I couldn’t resist the two-for-one Scenic Byway signage.
We meandered along the Collegiate Peaks Scenic Byway thru Granite and into Buena Vista where we made a left onto 24 / 285 towards Fairplay.
I remember the town of Fairplay because we’d always stop at the historic Fairplay Hotel on our way to go skiing when I was a kid.
They had the best cinnamon rolls ever.
It is an old, creaky Hotel and we always loved stopping in for a bite to eat on our way up to the mountains.
Now the historic Fairplay Hotel is blue and is used for employee housing.
So sad.
But we found this Hotel a block over on Front Street.

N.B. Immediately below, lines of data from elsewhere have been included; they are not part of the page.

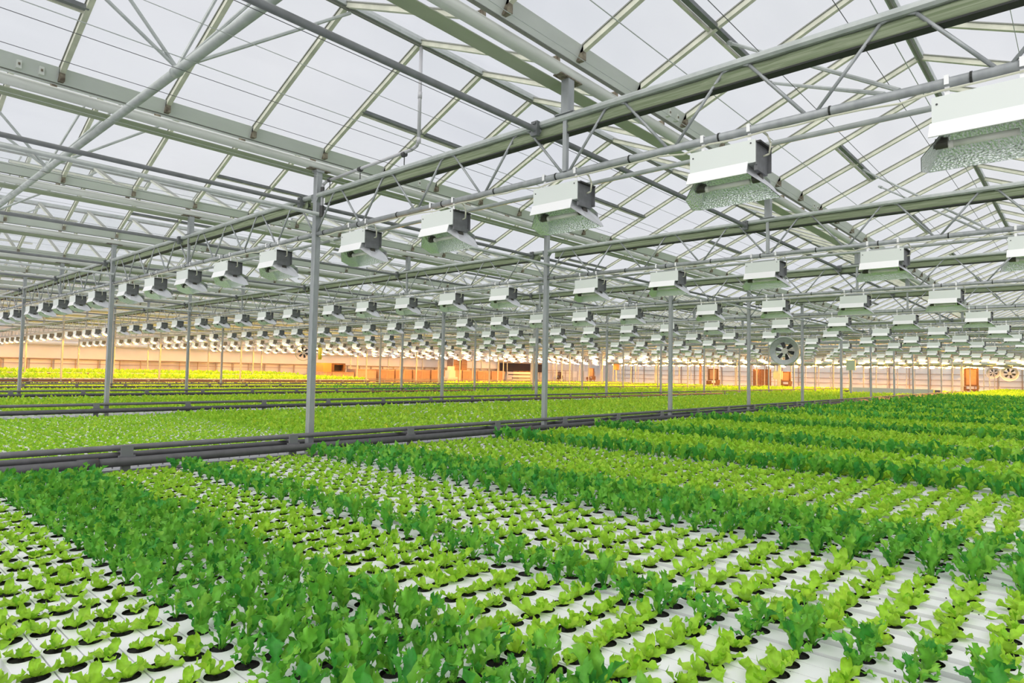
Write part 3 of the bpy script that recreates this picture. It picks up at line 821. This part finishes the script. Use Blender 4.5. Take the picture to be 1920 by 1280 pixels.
def pscale(kind, u):
    if u > 46: return 3.0
    if kind == 'P': return 0.88 if u < -3.2 else (1.0 if u < -1.7 else (1.06 if u < 0 else (1.35 if u < 3 else 1.75)))
    return 0.95 if u < -1.3 else (1.08 if u < 0.7 else 1.42)
spots_all = {'P': [], 'D': []}
for si, s in enumerate(sect):
    for gi, (gu, var, a) in enumerate(s):
        sp = spots(a) if gu < U_NEAR else np.arange(-7.65, -0.4, 0.2)
        for v in sp:
            spots_all[var].append((gu+rng.normal(0, 0.004), v+rng.normal(0, 0.008), si, gi, gu))
def field(name, items, lods, kind, lab, cat, rise=0.0):
    """merges many plants into one mesh; items: (u, v, scale)"""
    VV, QQ, off = [], [], 0
    items = np.array(items); d = (items[:, :2]-CAM[:2]) @ fw[:2]
    lib_i = rng.integers(0, 8, len(items)); ang = rng.uniform(0, 6.28, len(items)); sc = items[:, 2]*rng.uniform(0.85, 1.17, len(items))
    tilt = rng.normal(0, 0.10, (len(items), 2))
    lod = np.digitize(d, lods)+1
    for l in (1, 2, 3):
        for q in range(8):
            idx = np.where((lod == l) & (lib_i == q))[0]
            if not len(idx): continue
            V, Q = LIB[(kind, l)][q]
            c, s = np.cos(ang[idx]), np.sin(ang[idx])
            k = sc[idx]*(1.0 if l < 3 else 1.12)
            X = (V[None, :, 0]*c[:, None] - V[None, :, 1]*s[:, None])*k[:, None]
            Y = (V[None, :, 0]*s[:, None] + V[None, :, 1]*c[:, None])*k[:, None]
            Z = V[None, :, 2]*k[:, None]
            X += Z*tilt[idx, 0:1]; Y += Z*tilt[idx, 1:2]
            W = np.stack([X+items[idx, 0:1], Y+items[idx, 1:2], Z+Z_BED+H-0.004+rise], -1).reshape(-1, 3)
            VV.append(W); QQ.append((Q[None] + (np.arange(len(idx))*len(V))[:, None, None]).reshape(-1, 4)+off); off += len(W)
    me = np_mesh(name, np.concatenate(VV), np.concatenate(QQ), [LM[kind]])
    o = bpy.data.objects.new(name, me); COL.objects.link(o)
    return tag(o, lab, cat, None, 'stuff')
PLURAL_ROW = {0: 'row left of front dark band', 2: 'row right of front dark band', 4: 'row past the dark double row', 6: 'row past the wide dark band',
              1: 'row of front dark band', 3: 'row of the dark double row', 5: 'row of the wide dark band', 7: 'row of the second dark band'}
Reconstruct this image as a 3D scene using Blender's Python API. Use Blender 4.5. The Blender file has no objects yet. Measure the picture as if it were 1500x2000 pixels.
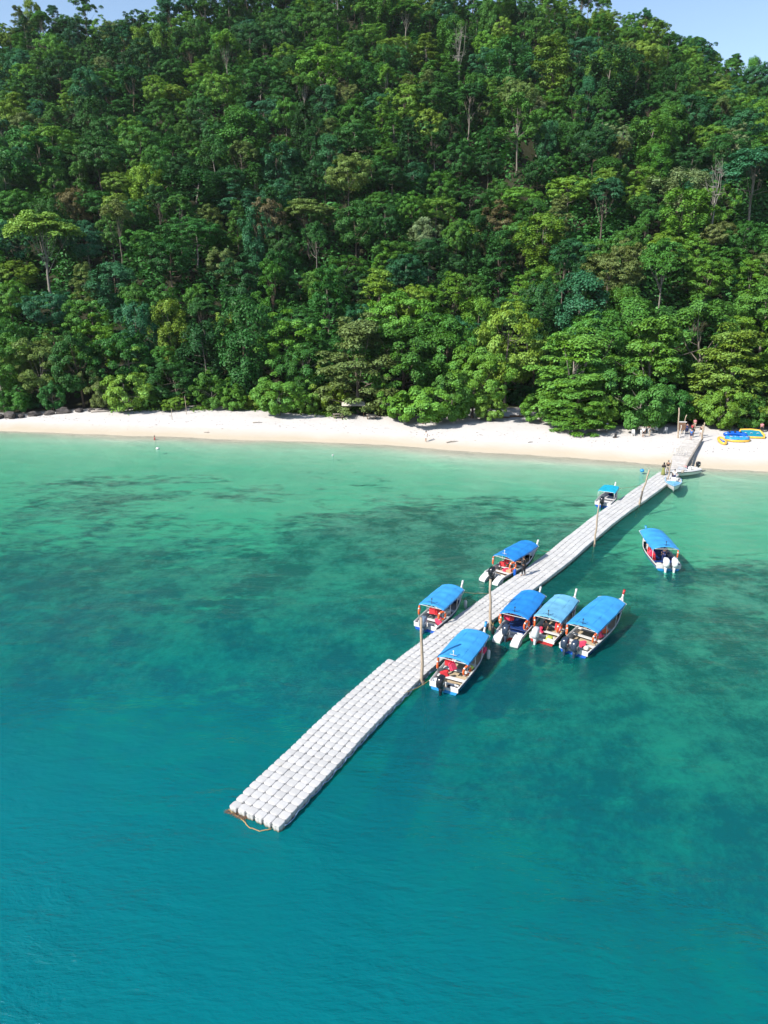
import bpy, bmesh, math, random
import numpy as np
from mathutils import Vector, Matrix

R = math.radians
scene = bpy.context.scene
col = scene.collection
random.seed(7)
rng = np.random.default_rng(7)

# ------------------------------------------------------------------ camera
CAM_H = 24.0
CAM_PITCH = 18.0
cam = bpy.data.cameras.new('camera')
cam.sensor_fit = 'VERTICAL'
cam.sensor_height = 24.0
cam.lens = 24.0 * 1388.0 / 2000.0
cam.clip_start = 0.5
cam.clip_end = 4000
cam_ob = bpy.data.objects.new('camera', cam)
col.objects.link(cam_ob)
cam_ob.location = (0, 0, CAM_H)
cam_ob.rotation_euler = (R(90 - CAM_PITCH), 0, 0)
scene.camera = cam_ob

# ------------------------------------------------------------------ sky, sun, exposure
SUN_EL = 41.0
SUN_DIR = Vector((-0.82, -0.57, 0)).normalized()
world = bpy.data.worlds.new('World')
scene.world = world
world.use_nodes = True
wn = world.node_tree
wn.nodes.clear()
w_out = wn.nodes.new('ShaderNodeOutputWorld')
w_bg = wn.nodes.new('ShaderNodeBackground')
w_sky = wn.nodes.new('ShaderNodeTexSky')
w_sky.sky_type = 'NISHITA'
w_sky.sun_disc = False
w_sky.sun_elevation = R(SUN_EL)
w_sky.sun_rotation = math.atan2(SUN_DIR.x, SUN_DIR.y)
w_sky.air_density = 1.0
w_sky.dust_density = 0.5
w_sky.ozone_density = 1.0
w_bg.inputs[1].default_value = 0.14
wn.links.new(w_sky.outputs[0], w_bg.inputs[0])
wn.links.new(w_bg.outputs[0], w_out.inputs[0])

sun = bpy.data.lights.new('sun', 'SUN')
sun.energy = 5.0
sun.angle = R(0.53)
sun.color = (1.0, 0.95, 0.87)
sun_ob = bpy.data.objects.new('sun', sun)
col.objects.link(sun_ob)
sv = SUN_DIR * math.cos(R(SUN_EL)) + Vector((0, 0, math.sin(R(SUN_EL))))
sun_ob.rotation_euler = (-sv).to_track_quat('-Z', 'Y').to_euler()
sun_ob.location = (-60, -40, 90)

vs = scene.view_settings
vs.view_transform = 'Standard'
vs.look = 'None'
vs.exposure = 0.6
vs.gamma = 1.0
vs.use_curve_mapping = False
cy = scene.cycles
cy.max_bounces = 4
cy.diffuse_bounces = 1
cy.glossy_bounces = 1
cy.transmission_bounces = 3
cy.transparent_max_bounces = 10
cy.volume_bounces = 0
cy.caustics_reflective = False
cy.caustics_refractive = False
cy.use_adaptive_sampling = True
cy.adaptive_threshold = 0.02
cy.use_denoising = True

# ------------------------------------------------------------------ helpers
def tag(o, label=None, cat=None, group=None, kind=None):
    if label: o['label'] = label
    if cat: o['category'] = cat
    if group: o['group'] = group
    if kind: o['kind'] = kind
    return o

def empty(name, loc=(0, 0, 0), rz=0.0):
    o = bpy.data.objects.new(name, None)
    o.empty_display_size = 0.3
    col.objects.link(o)
    o.location = loc
    o.rotation_euler = (0, 0, rz)
    return o

def copy_tree(o, parent=None):
    c = o.copy()
    col.objects.link(c)
    c.parent = parent
    for ch in o.children:
        copy_tree(ch, c)
    return c

def link_mesh(name, me, parent=None, loc=(0, 0, 0)):
    o = bpy.data.objects.new(name, me)
    col.objects.link(o)
    o.location = loc
    o.parent = parent
    return o

def np_mesh(name, V, Fq, mat, smooth=False, face_attr=None):
    """mesh from numpy: V (n,3), Fq (m,k) all faces of k corners"""
    V = np.asarray(V, dtype=np.float32)
    Fq = np.asarray(Fq, dtype=np.int32)
    me = bpy.data.meshes.new(name)
    k = Fq.shape[1]
    me.vertices.add(len(V))
    me.vertices.foreach_set('co', V.ravel())
    me.loops.add(Fq.size)
    me.loops.foreach_set('vertex_index', Fq.ravel())
    me.polygons.add(len(Fq))
    me.polygons.foreach_set('loop_start', np.arange(0, Fq.size, k, dtype=np.int32))
    me.polygons.foreach_set('loop_total', np.full(len(Fq), k, dtype=np.int32))
    if smooth:
        me.polygons.foreach_set('use_smooth', np.ones(len(Fq), dtype=bool))
    me.update(calc_edges=True)
    if face_attr is not None:
        for an, av in face_attr.items():
            a = me.attributes.new(an, 'FLOAT', 'FACE')
            a.data.foreach_set('value', np.asarray(av, dtype=np.float32))
    me.materials.append(mat)
    return me

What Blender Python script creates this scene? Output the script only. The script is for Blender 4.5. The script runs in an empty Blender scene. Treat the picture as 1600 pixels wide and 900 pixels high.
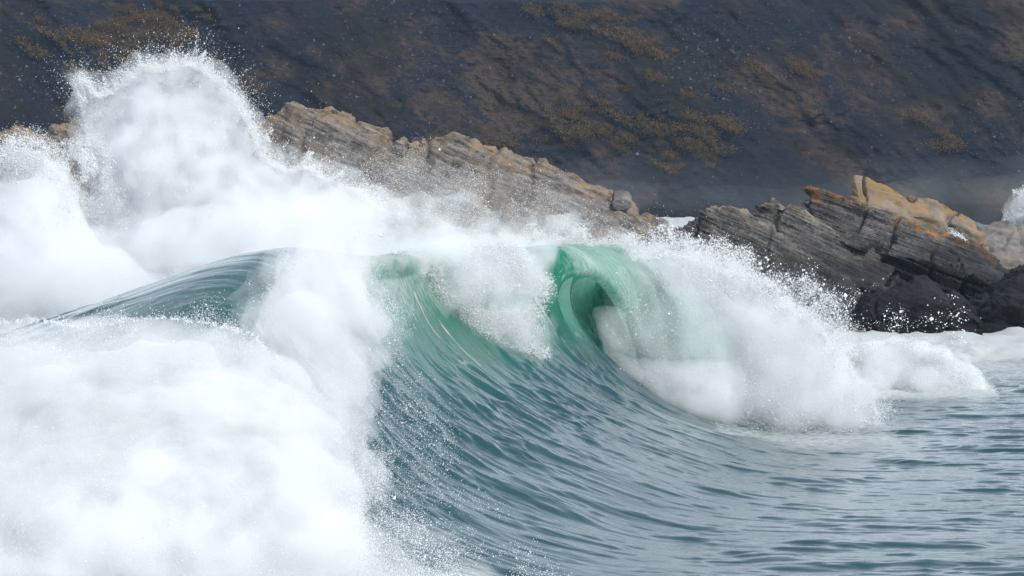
import bpy, bmesh, math, random, time
import numpy as np
from mathutils import Vector, Matrix

T0 = time.time()
random.seed(7)
RNG = np.random.default_rng(11)
SC = bpy.context.scene
COL = SC.collection

# ------------------------------------------------------------------ camera
CAM_H = 4.0
FPX = 800 / math.tan(math.radians(10))          # focal length in photo pixels (1600 wide)
PITCH = math.atan(200 / FPX)
cd = bpy.data.cameras.new('camera')
cam = bpy.data.objects.new('camera', cd)
COL.objects.link(cam)
cam.location = (0, 0, CAM_H)
cam.rotation_euler = (math.pi / 2 - PITCH, 0, 0)
cd.sensor_width = 36
cd.lens = 18 / math.tan(math.radians(10))
cd.clip_start = 0.5
cd.clip_end = 5000
SC.camera = cam

# ------------------------------------------------------------------ light
SUN_EL, SUN_AZ = math.radians(50), math.radians(134)     # azimuth clockwise from the view direction
w = bpy.data.worlds.new('World')
SC.world = w
w.use_nodes = True
nt = w.node_tree
sky = nt.nodes.new('ShaderNodeTexSky')
sky.sky_type = 'NISHITA'
sky.sun_disc = False
sky.sun_elevation = SUN_EL
sky.sun_rotation = SUN_AZ
sky.air_density = 1.0
sky.dust_density = 1.0
sky.ozone_density = 1.0
hs = nt.nodes.new('ShaderNodeHueSaturation')          # thin high cloud: paler than a clear sky
hs.inputs['Saturation'].default_value = 0.45
nt.links.new(sky.outputs[0], hs.inputs['Color'])
nt.links.new(hs.outputs[0], nt.nodes['Background'].inputs[0])
nt.nodes['Background'].inputs[1].default_value = 0.15
sd = bpy.data.lights.new('sun', 'SUN')
sd.energy = 2.0
sd.angle = math.radians(0.53)
sd.color = (1.0, 0.96, 0.90)
sun = bpy.data.objects.new('sun', sd)
COL.objects.link(sun)
to_sun = Vector((math.sin(SUN_AZ) * math.cos(SUN_EL), math.cos(SUN_AZ) * math.cos(SUN_EL), math.sin(SUN_EL)))
sun.rotation_euler = to_sun.to_track_quat('Z', 'Y').to_euler()
sun.location = (20, 0, 40)

SC.view_settings.view_transform = 'Standard'
SC.view_settings.look = 'None'
SC.view_settings.exposure = 0.85
SC.view_settings.gamma = 1.0
SC.view_settings.use_curve_mapping = False
cy = SC.cycles
cy.max_bounces = 14
cy.diffuse_bounces = 7
cy.glossy_bounces = 3
cy.transmission_bounces = 4
cy.volume_bounces = 12
cy.transparent_max_bounces = 12
cy.caustics_reflective = False
cy.caustics_refractive = False
cy.use_denoising = True
cy.sample_clamp_indirect = 4.0
cy.volume_max_steps = 64

# ------------------------------------------------------------------ helpers
cp, sp = math.cos(PITCH), math.sin(PITCH)


def at(px, py, Y):
    """photo pixel (1600x900) -> world point at distance Y (arrays welcome)"""
    px = np.asarray(px, float); py = np.asarray(py, float); Y = np.asarray(Y, float)
    a = (px - 800) / FPX
    b = (450 - py) / FPX
    # camera ray: right a, up b, forward 1, tilted down by PITCH
    fy = cp + b * sp
    fz = -sp + b * cp
    k = Y / fy
    return a * k, Y + 0 * a, CAM_H + fz * k


def at3(px, py, Y):
    x, y, z = at(px, py, Y)
    return np.stack(np.broadcast_arrays(x, y, z), -1)


def _hash(ix, iy, iz, seed):
    h = (ix.astype(np.uint32) * np.uint32(374761393) + iy.astype(np.uint32) * np.uint32(668265263)
         + iz.astype(np.uint32) * np.uint32(2147483647) + np.uint32((seed * 974711 + 1013) & 0xffffffff))
    h = (h ^ (h >> np.uint32(13))) * np.uint32(1274126177)
    h = h ^ (h >> np.uint32(16))
    h = (h * np.uint32(2246822519)) ^ (h >> np.uint32(13))
    return (h & np.uint32(0xffffff)).astype(np.float32) / np.float32(0x800000) - 1.0


def vnoise(x, y, z=None, seed=0):
    """smooth value noise, about -1..1"""
    x = np.asarray(x, np.float32); y = np.asarray(y, np.float32)
    z = np.zeros_like(x) if z is None else np.asarray(z, np.float32)
    x, y, z = np.broadcast_arrays(x, y, z)
    x0 = np.floor(x); y0 = np.floor(y); z0 = np.floor(z)
    fx, fy, fz = x - x0, y - y0, z - z0
    ix, iy, iz = x0.astype(np.int64), y0.astype(np.int64), z0.astype(np.int64)
    s = lambda t: t * t * t * (t * (t * 6 - 15) + 10)
    ux, uy, uz = s(fx), s(fy), s(fz)
    out = 0
    for dx in (0, 1):
        wx = ux if dx else 1 - ux
        for dy in (0, 1):
            wy = uy if dy else 1 - uy
            for dz in (0, 1):
                wz = uz if dz else 1 - uz
                out = out + wx * wy * wz * _hash(ix + dx, iy + dy, iz + dz, seed)
    return out


def fbm(x, y, z=None, oct=4, seed=0, gain=0.5, lac=2.03):
    a, f, s, n = 1.0, 1.0, 0, 0
    x = np.asarray(x, np.float32); y = np.asarray(y, np.float32)
    z = np.zeros_like(x) if z is None else np.asarray(z, np.float32)
    for o in range(oct):
        s = s + a * vnoise(x * f + 17.3 * o, y * f - 9.1 * o, z * f + 3.7 * o, seed + o)
        n += a
        a *= gain
        f *= lac
    return s / n


def smooth(a, b, x):
    t = np.clip((np.asarray(x, float) - a) / (b - a), 0, 1)
    return t * t * (3 - 2 * t)


def tag(o, label=None, cat=None, group=None, kind=None):
    if label: o['label'] = label
    if cat: o['category'] = cat
    if group: o['group'] = group
    if kind: o['kind'] = kind
    return o


def empty(name, loc=(0, 0, 0)):
    o = bpy.data.objects.new(name, None)
    o.location = loc
    o.empty_display_size = 0.2
    COL.objects.link(o)
    return o


def link(name, me, mat=None, parent=None):
    o = bpy.data.objects.new(name, me)
    COL.objects.link(o)
    if mat: me.materials.append(mat)
    if parent is not None:
        o.parent = parent
        o.matrix_parent_inverse = Matrix.Translation(-Vector(parent.location))
    return o


def mesh_np(name, V, F, smooth_shade=True):
    """V (n,3); F (m,k) all the same k"""
    V = np.asarray(V, np.float32); F = np.asarray(F, np.int32)
    me = bpy.data.meshes.new(name)
    k = F.shape[1]
    me.vertices.add(len(V)); me.vertices.foreach_set('co', V.ravel())
    me.loops.add(F.size); me.loops.foreach_set('vertex_index', F.ravel())
    me.polygons.add(len(F))
    me.polygons.foreach_set('loop_start', np.arange(0, F.size, k, dtype=np.int32))
    me.polygons.foreach_set('use_smooth', np.full(len(F), smooth_shade))
    me.update(calc_edges=True)
    return me


def grid_faces(nu, nv, off=0):
    i = np.arange(nu - 1)[:, None] * nv + np.arange(nv - 1)[None, :]
    return (np.stack([i, i + nv, i + nv + 1, i + 1], -1).reshape(-1, 4) + off)


def attr(me, name, vals):
    a = me.attributes.new(name, 'FLOAT', 'POINT')
    a.data.foreach_set('value', np.asarray(vals, np.float32).ravel())


def get_co(me):
    a = np.empty(len(me.vertices) * 3, np.float32)
    me.vertices.foreach_get('co', a)
    return a.reshape(-1, 3)


def get_no(me):
    a = np.empty(len(me.vertices) * 3, np.float32)
    me.vertices.foreach_get('normal', a)
    return a.reshape(-1, 3)


def set_co(me, V):
    me.vertices.foreach_set('co', np.asarray(V, np.float32).ravel())
    me.update()


def remesh(me, voxel):
    """voxel remesh of a closed mesh, through a throw-away object"""
    o = bpy.data.objects.new('tmp', me)
    COL.objects.link(o)
    m = o.modifiers.new('r', 'REMESH')
    m.mode = 'VOXEL'; m.voxel_size = voxel; m.use_smooth_shade = True
    dg = bpy.context.evaluated_depsgraph_get()
    out = bpy.data.meshes.new_from_object(o.evaluated_get(dg), depsgraph=dg)
    bpy.data.objects.remove(o)
    bpy.data.meshes.remove(me)
    out.polygons.foreach_set('use_smooth', np.ones(len(out.polygons), bool))
    return out


# ------------------------------------------------------------------ materials
class NT:
    def __init__(self, name):
        self.m = bpy.data.materials.new(name)
        self.m.use_nodes = True
        self.t = self.m.node_tree
        self.t.nodes.clear()
        self.out = self.t.nodes.new('ShaderNodeOutputMaterial')

    def n(self, typ, ins=None, **kw):
        nd = self.t.nodes.new('ShaderNode' + typ)
        for k, v in kw.items(): setattr(nd, k, v)
        for k, v in (ins or {}).items():
            s = nd.inputs[k]
            if hasattr(v, 'is_output'): self.t.links.new(v, s)
            else: s.default_value = v
        return nd

    def math(self, op, a, b=0.0, c=None, clamp=False):
        ins = {0: a, 1: b}
        if c is not None: ins[2] = c
        return self.n('Math', ins, operation=op, use_clamp=clamp).outputs[0]

    def ramp(self, fac, stops, interp='LINEAR'):
        nd = self.n('ValToRGB', {0: fac})
        r = nd.color_ramp
        r.interpolation = interp
        while len(r.elements) < len(stops): r.elements.new(0.5)
        for e, (p, c) in zip(r.elements, stops):
            e.position = p
            e.color = (c, c, c, 1) if isinstance(c, (int, float)) else (*c, 1)
        return nd.outputs[0]

    def mix(self, fac, a, b):
        nd = self.n('Mix', {0: fac}, data_type='RGBA')
        for i, v in ((6, a), (7, b)):
            if hasattr(v, 'is_output'): self.t.links.new(v, nd.inputs[i])
            else: nd.inputs[i].default_value = (*v, 1)
        return nd.outputs[2]

    def noise(self, vec, scale, detail=4, rough=0.5, dist=0.0):
        return self.n('TexNoise', {'Vector': vec, 'Scale': scale, 'Detail': detail, 'Roughness': rough, 'Distortion': dist}).outputs[0]

    def attr(self, name):
        return self.n('Attribute', attribute_name=name).outputs['Fac']

    def done(self, surf=None, vol=None):
        if surf is not None: self.t.links.new(surf, self.out.inputs['Surface'])
        if vol is not None: self.t.links.new(vol, self.out.inputs['Volume'])
        return self.m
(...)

In all the times I’ve been thru Fairplay, this was the farthest away from Highway-9 I had ever been.
From Fairplay we got back onto 285 and headed towards Baily.
On our way we drove past Grant – the start of the Guanella Pass Scenic Byway.
In case you’re wondering – the Hot Dog stand was still closed.
I asked Pop if he was interested in having a beverage at the Bucksnort Saloon and he was all in.
We made a right at the light and onto Pine Valley Road.
At Pine Grove we made a left onto Elk Ridge road which would take us to the Bucksnort Saloon.
Elk Ridge Road is a two-way, dirt road that’s only a lane and a half wide.

After a Bucksnort Burger and beer we were back on the road.
We headed up Elk Creek Road and got back on 285 towards Conifer.
That’s where we got on CO-73 to go back into Evergreen.
Once we were through the stop-light in downtown Evergreen we were back on the Lariat Loop Scenic Byway to Pop’s place.
But not before being confronted by the King of the Road.

This guy was there standing in the middle of the road.
Minding his own business.
Without a care in the world.
I think he wanted to check out The 55.
A few days after this we read that a local golfer was gored by a bull-elk.
These guys don’t play around.
All in all Pop and I drove over 300 miles, crossed the Continental Divide three times and drove on two National Scenic Byways and one State Scenic Byway.
Not too bad for a 65 year old station wagon right?
Thanks for coming along for the ride with us!